Diese politische Verantwortung, die ich für mich als Linker und Christ annehme, diskutierte ich am nächsten Tag mit vielen, überwiegend jungen Menschen im Klosterkirchensaals des Benediktinerklosters in Blaubeuren unter dem Oberthema: „Linker und Christ – wie geht das zusammen?“. Neben meinem persönlichen Empfinden, dass das Streben nach sozialer Gerechtigkeit und Völkerverständigung christlicher Grundkonsens sein sollte, ließ sich hier ein Bogen zum gestrigen Abend und zu ( dem in vielerlei Hinsicht auch streitbaren) Martin Luther als Vater der Reformation ziehen. Durch seine Bibelübersetzung setzte sich der Reformator unter widrigen Bedingungen dafür ein, einen gesellschaftlichen Diskurs über Gottes Wort überhaupt erst zu ermöglichen. Breite Bevölkerungsschichten erhielten erstmals die Möglichkeit, sich eigenständig mit der Bibel auseinander zu setzen. Diese Teilhabe an einem pluralistischen Diskurs ist in meinen Augen ein hohes Gut, das ich als evangelischer Christ und als Politiker immer verteidigen werde. Auch in Blaubeuren ging es um die Zukunft der Integrationspolitik und die Frage, ob ich als Ministerpräsident manchmal gezwungen bin, politische Entscheidungen zu vertreten, die der christlichen Nächstenliebe widersprechen. Ich musste ehrlich zugeben, dass ich diese Schwierigkeit und diese Abwägungsprozesse aus meinem Arbeitsalltag kenne. Gerade beim Vollzug von Abschiebungen, der Frage sicherer Herkunftsländer oder einer unterschiedlichen Behandlung von Geflüchteten je nach Nationalität, fällt mir als Landesvater die Umsetzung bundespolitischer Vorschriften hin und wieder nicht leicht. Gerade als Christ gebe ich mein Streiten zur Beendigung solcher Ungerechtigkeiten dennoch nicht auf und sehe mich damit in der Tradition vieler „ungemütlicher“ Christenmenschen, von denen nicht wenige auch aus „meinem“ Bundesland stamm(t)en.

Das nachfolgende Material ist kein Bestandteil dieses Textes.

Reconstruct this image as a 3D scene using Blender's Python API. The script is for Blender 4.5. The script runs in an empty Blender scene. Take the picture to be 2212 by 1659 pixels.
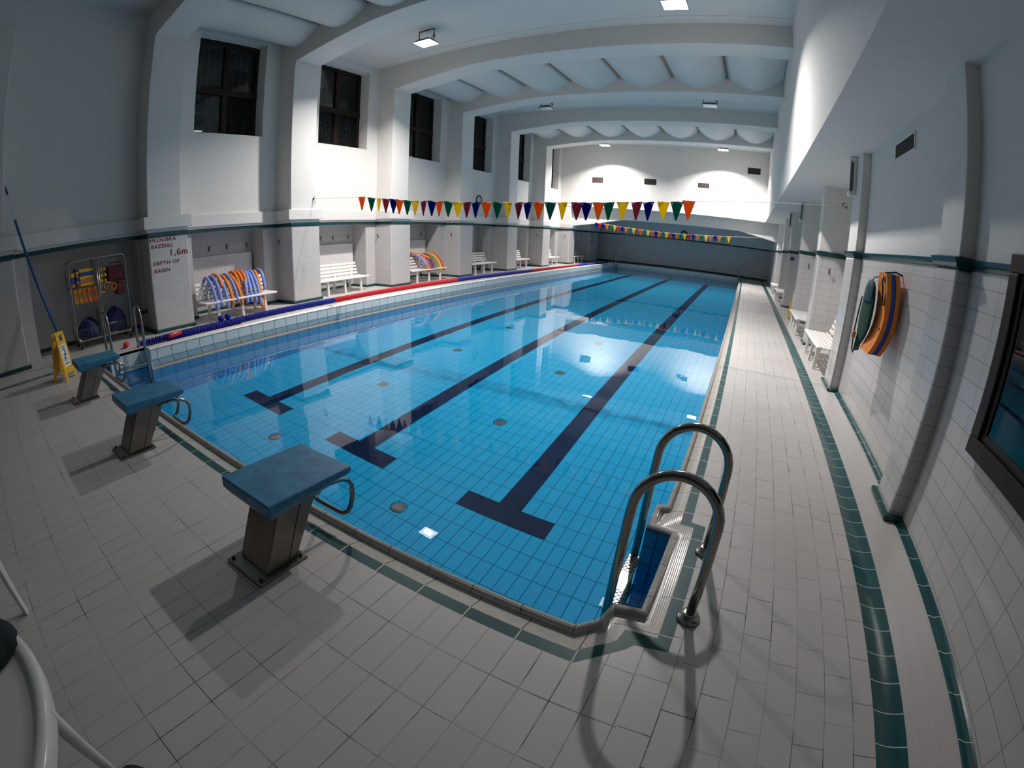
import bpy, bmesh, math, random
from mathutils import Vector, Matrix
random.seed(7)
PI = math.pi
S = 0.856                      # modelling units -> metres (applied to everything at the very end)
scene = bpy.context.scene
col = scene.collection

# ------------------------------------------------------------------ materials
def srgb(r, g, b):
    f = lambda c: (c / 12.92 if c <= .04045 else ((c + .055) / 1.055) ** 2.4)
    return (f(r / 255), f(g / 255), f(b / 255), 1)

class NT:
    def __init__(s, name):
        s.m = bpy.data.materials.new(name); s.m.use_nodes = True
        s.t = s.m.node_tree; s.n = s.t.nodes; s.l = s.t.links
        s.b = s.n['Principled BSDF']
    def node(s, typ, **kw):
        n = s.n.new(typ)
        for k, v in kw.items(): setattr(n, k, v)
        return n
    def math(s, op, a, b=None):
        n = s.node('ShaderNodeMath', operation=op)
        for i, v in enumerate((a, b)):
            if v is None: continue
            if isinstance(v, (int, float)): n.inputs[i].default_value = v
            else: s.l.new(v, n.inputs[i])
        return n.outputs[0]
    def pos(s):
        g = s.node('ShaderNodeNewGeometry')
        v = s.node('ShaderNodeVectorMath', operation='SCALE'); v.inputs['Scale'].default_value = 1 / S
        s.l.new(g.outputs['Position'], v.inputs[0]); return v.outputs[0]
    def noise(s, vec, scale, detail=2, rough=.5):
        n = s.node('ShaderNodeTexNoise'); n.inputs['Scale'].default_value = scale
        n.inputs['Detail'].default_value = detail; n.inputs['Roughness'].default_value = rough
        if vec is not None: s.l.new(vec, n.inputs['Vector'])
        return n.outputs['Fac']
    def ramp(s, fac, stops):
        n = s.node('ShaderNodeValToRGB'); e = n.color_ramp.elements
        while len(e) < len(stops): e.new(.5)
        for x, (p, c) in zip(e, stops): x.position = p; x.color = c
        s.l.new(fac, n.inputs[0]); return n.outputs[0]
    def mix(s, fac, a, b, mode='MIX'):
        n = s.node('ShaderNodeMix', data_type='RGBA', blend_type=mode)
        if isinstance(fac, (int, float)): n.inputs[0].default_value = fac
        else: s.l.new(fac, n.inputs[0])
        for i, v in ((6, a), (7, b)):
            if isinstance(v, tuple): n.inputs[i].default_value = v
            else: s.l.new(v, n.inputs[i])
        return n.outputs[2]
    def bump(s, h, strength=.3, dist=.01):
        n = s.node('ShaderNodeBump'); n.inputs['Strength'].default_value = strength
        n.inputs['Distance'].default_value = dist
        s.l.new(h, n.inputs['Height']); s.l.new(n.outputs[0], s.b.inputs['Normal'])
    def out(s, **kw):
        for k, v in kw.items():
            i = s.b.inputs[k.replace('_', ' ')]
            if isinstance(v, (int, float, tuple)): i.default_value = v
            else: s.l.new(v, i)
        return s.m

def plain(name, c, rough=.5, metal=0., spec=.5, var=.0, vs=20., coat=0.):
    t = NT(name)
    if var:
        tc = t.node('ShaderNodeTexCoord')
        f = t.noise(tc.outputs['Object'], vs, 3)
        lo = tuple(x * (1 - var) for x in c[:3]) + (1,); hi = tuple(min(1, x * (1 + var)) for x in c[:3]) + (1,)
        cc = t.ramp(f, [(.3, lo), (.7, hi)])
    else: cc = c
    return t.out(Base_Color=cc, Roughness=rough, Metallic=metal, Specular_IOR_Level=spec, Coat_Weight=coat)

def plaster(name, c, sc=6.):
    t = NT(name); p = t.pos()
    f = t.noise(p, sc, 4, .6); g = t.noise(p, 60, 2)
    cc = t.ramp(f, [(.25, tuple(x * .95 for x in c[:3]) + (1,)), (.75, c)])
    t.bump(g, .08, .01)
    return t.out(Base_Color=cc, Roughness=.75, Specular_IOR_Level=.25)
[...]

Die Diskussion in Blaubeuren war lebendig und in Teilen durchaus hitzig, da die Linke in dieser Region mit einem durchaus anderen Image als in den neuen Bundesländern belegt ist. Das verbindende Element aller im Saal war das Streben nach religiösem und demokratischen Pluralismus. Es wurde deutlich, dass auch diejenigen, die sich mit dem Konzept des „demokratischen Sozialismus“ nicht anfreunden können, die Notwendigkeit einer neuen sozialpolitischen Debatte sehen, um einer als zutiefst unchristlich empfundenen Intoleranz und Fremdenfeindlichkeit entgegen zu treten.
Ich habe diesen Besuch als inspirierend und bereichernd empfunden und große, positive Resonanz auf die rot-rot-grüne Regierungsarbeit erfahren. Als Christ und als Politiker weiß ich um die Bedeutung des offenen, lebendigen Diskurses und freue mich, einen kleinen
Das Besuchsprogramm gestattete es mir zudem, das Urgeschichtliche Museum der Stadt mit der „Venus vom Hohle Fels“, einer 40.000 Jahre alten, aus einem Mammutzahn geschnitzten Frauenfigur, bei der es sich um die älteste bekannte Darstellung eines Menschenkörpers handelt, zu besuchen. Noch am Tag zuvor hatte ich das Museum für Ur- und Frühgeschichte in Weimar besucht und ließ mich durch die vergleichende Betrachtung inspirieren. Darüber hinaus besuchte in den berühmten Blautopf, eine durch eine besondere Lichtbrechung der Kalkpartikel im Wasser blau leuchtende Karstquelle, die uns im Herbstsonnenlicht entgegenglitzerte.